• **BRIEF**
The records below must be duplicated exactly, character for character.

• **RECORDS FOR THIS TASK**
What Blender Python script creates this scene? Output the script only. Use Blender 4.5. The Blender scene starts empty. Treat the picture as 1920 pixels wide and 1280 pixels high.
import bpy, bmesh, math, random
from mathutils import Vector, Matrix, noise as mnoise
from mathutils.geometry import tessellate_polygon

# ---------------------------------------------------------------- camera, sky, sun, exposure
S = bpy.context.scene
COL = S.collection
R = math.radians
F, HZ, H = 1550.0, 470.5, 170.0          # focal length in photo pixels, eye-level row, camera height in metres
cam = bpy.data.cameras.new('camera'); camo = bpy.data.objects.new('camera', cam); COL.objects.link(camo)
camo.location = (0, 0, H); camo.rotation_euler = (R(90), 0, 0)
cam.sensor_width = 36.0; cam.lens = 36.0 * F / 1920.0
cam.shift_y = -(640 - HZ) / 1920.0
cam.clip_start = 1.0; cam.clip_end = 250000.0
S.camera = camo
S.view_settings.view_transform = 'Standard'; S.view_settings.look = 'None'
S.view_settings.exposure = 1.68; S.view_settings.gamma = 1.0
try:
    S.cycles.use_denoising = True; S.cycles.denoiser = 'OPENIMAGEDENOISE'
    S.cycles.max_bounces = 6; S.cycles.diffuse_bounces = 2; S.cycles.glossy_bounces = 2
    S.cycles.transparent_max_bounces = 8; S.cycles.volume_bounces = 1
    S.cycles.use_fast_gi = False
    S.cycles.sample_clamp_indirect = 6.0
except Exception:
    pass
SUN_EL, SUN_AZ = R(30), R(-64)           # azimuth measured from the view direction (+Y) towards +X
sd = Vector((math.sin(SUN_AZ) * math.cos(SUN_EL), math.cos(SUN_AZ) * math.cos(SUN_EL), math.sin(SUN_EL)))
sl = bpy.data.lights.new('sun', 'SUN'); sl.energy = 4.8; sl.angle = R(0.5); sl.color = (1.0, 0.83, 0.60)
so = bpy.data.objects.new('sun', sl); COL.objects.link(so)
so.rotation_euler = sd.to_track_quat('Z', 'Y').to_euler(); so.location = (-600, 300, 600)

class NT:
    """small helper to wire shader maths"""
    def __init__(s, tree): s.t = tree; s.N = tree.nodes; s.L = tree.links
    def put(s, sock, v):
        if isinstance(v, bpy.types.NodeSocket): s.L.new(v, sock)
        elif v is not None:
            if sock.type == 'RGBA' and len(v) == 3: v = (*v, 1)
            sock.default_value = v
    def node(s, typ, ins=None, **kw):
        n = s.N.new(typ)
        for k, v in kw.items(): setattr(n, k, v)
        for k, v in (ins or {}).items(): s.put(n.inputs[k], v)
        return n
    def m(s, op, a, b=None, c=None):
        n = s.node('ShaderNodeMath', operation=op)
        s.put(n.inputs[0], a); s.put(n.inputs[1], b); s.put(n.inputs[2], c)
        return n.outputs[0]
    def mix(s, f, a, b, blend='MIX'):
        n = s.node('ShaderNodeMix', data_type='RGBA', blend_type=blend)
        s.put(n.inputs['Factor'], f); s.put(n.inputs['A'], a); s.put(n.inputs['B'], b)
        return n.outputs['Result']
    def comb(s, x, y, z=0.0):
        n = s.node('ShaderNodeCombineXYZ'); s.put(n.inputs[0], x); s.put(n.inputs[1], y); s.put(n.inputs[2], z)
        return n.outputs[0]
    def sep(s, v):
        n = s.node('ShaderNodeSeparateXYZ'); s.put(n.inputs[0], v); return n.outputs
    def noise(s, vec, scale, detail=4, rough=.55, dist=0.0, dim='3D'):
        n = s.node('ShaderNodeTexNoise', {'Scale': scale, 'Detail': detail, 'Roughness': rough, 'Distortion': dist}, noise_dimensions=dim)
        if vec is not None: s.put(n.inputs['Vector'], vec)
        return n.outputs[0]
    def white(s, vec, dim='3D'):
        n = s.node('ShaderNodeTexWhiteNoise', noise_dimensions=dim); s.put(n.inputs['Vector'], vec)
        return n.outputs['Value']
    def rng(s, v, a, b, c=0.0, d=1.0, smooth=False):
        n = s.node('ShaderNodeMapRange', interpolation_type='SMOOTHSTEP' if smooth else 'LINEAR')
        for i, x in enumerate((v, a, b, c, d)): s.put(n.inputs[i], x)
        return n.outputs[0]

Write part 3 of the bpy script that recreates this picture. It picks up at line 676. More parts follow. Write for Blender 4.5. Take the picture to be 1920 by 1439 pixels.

• **FULL OUTPUT**
What Blender Python script creates this scene? Output the script only. Use Blender 4.5. The Blender scene starts empty. Treat the picture as 1920 pixels wide and 1280 pixels high.
import bpy, bmesh, math, random
from mathutils import Vector, Matrix, noise as mnoise
from mathutils.geometry import tessellate_polygon

# ---------------------------------------------------------------- camera, sky, sun, exposure
S = bpy.context.scene
COL = S.collection
R = math.radians
F, HZ, H = 1550.0, 470.5, 170.0          # focal length in photo pixels, eye-level row, camera height in metres
cam = bpy.data.cameras.new('camera'); camo = bpy.data.objects.new('camera', cam); COL.objects.link(camo)
camo.location = (0, 0, H); camo.rotation_euler = (R(90), 0, 0)
cam.sensor_width = 36.0; cam.lens = 36.0 * F / 1920.0
cam.shift_y = -(640 - HZ) / 1920.0
cam.clip_start = 1.0; cam.clip_end = 250000.0
S.camera = camo
S.view_settings.view_transform = 'Standard'; S.view_settings.look = 'None'
S.view_settings.exposure = 1.68; S.view_settings.gamma = 1.0
try:
    S.cycles.use_denoising = True; S.cycles.denoiser = 'OPENIMAGEDENOISE'
    S.cycles.max_bounces = 6; S.cycles.diffuse_bounces = 2; S.cycles.glossy_bounces = 2
    S.cycles.transparent_max_bounces = 8; S.cycles.volume_bounces = 1
    S.cycles.use_fast_gi = False
    S.cycles.sample_clamp_indirect = 6.0
except Exception:
    pass
SUN_EL, SUN_AZ = R(30), R(-64)           # azimuth measured from the view direction (+Y) towards +X
sd = Vector((math.sin(SUN_AZ) * math.cos(SUN_EL), math.cos(SUN_AZ) * math.cos(SUN_EL), math.sin(SUN_EL)))
sl = bpy.data.lights.new('sun', 'SUN'); sl.energy = 4.8; sl.angle = R(0.5); sl.color = (1.0, 0.83, 0.60)
so = bpy.data.objects.new('sun', sl); COL.objects.link(so)
so.rotation_euler = sd.to_track_quat('Z', 'Y').to_euler(); so.location = (-600, 300, 600)

class NT:
    """small helper to wire shader maths"""
    def __init__(s, tree): s.t = tree; s.N = tree.nodes; s.L = tree.links
    def put(s, sock, v):
        if isinstance(v, bpy.types.NodeSocket): s.L.new(v, sock)
        elif v is not None:
            if sock.type == 'RGBA' and len(v) == 3: v = (*v, 1)
            sock.default_value = v
    def node(s, typ, ins=None, **kw):
        n = s.N.new(typ)
        for k, v in kw.items(): setattr(n, k, v)
        for k, v in (ins or {}).items(): s.put(n.inputs[k], v)
        return n
    def m(s, op, a, b=None, c=None):
        n = s.node('ShaderNodeMath', operation=op)
        s.put(n.inputs[0], a); s.put(n.inputs[1], b); s.put(n.inputs[2], c)
        return n.outputs[0]
    def mix(s, f, a, b, blend='MIX'):
        n = s.node('ShaderNodeMix', data_type='RGBA', blend_type=blend)
        s.put(n.inputs['Factor'], f); s.put(n.inputs['A'], a); s.put(n.inputs['B'], b)
        return n.outputs['Result']
    def comb(s, x, y, z=0.0):
        n = s.node('ShaderNodeCombineXYZ'); s.put(n.inputs[0], x); s.put(n.inputs[1], y); s.put(n.inputs[2], z)
        return n.outputs[0]
    def sep(s, v):
        n = s.node('ShaderNodeSeparateXYZ'); s.put(n.inputs[0], v); return n.outputs
    def noise(s, vec, scale, detail=4, rough=.55, dist=0.0, dim='3D'):
        n = s.node('ShaderNodeTexNoise', {'Scale': scale, 'Detail': detail, 'Roughness': rough, 'Distortion': dist}, noise_dimensions=dim)
        if vec is not None: s.put(n.inputs['Vector'], vec)
        return n.outputs[0]
    def white(s, vec, dim='3D'):
        n = s.node('ShaderNodeTexWhiteNoise', noise_dimensions=dim); s.put(n.inputs['Vector'], vec)
        return n.outputs['Value']
    def rng(s, v, a, b, c=0.0, d=1.0, smooth=False):
        n = s.node('ShaderNodeMapRange', interpolation_type='SMOOTHSTEP' if smooth else 'LINEAR')
        for i, x in enumerate((v, a, b, c, d)): s.put(n.inputs[i], x)
        return n.outputs[0]

Write part 3 of the bpy script that recreates this picture. It picks up at line 676. More parts follow. Write for Blender 4.5. Take the picture to be 1920 by 1439 pixels.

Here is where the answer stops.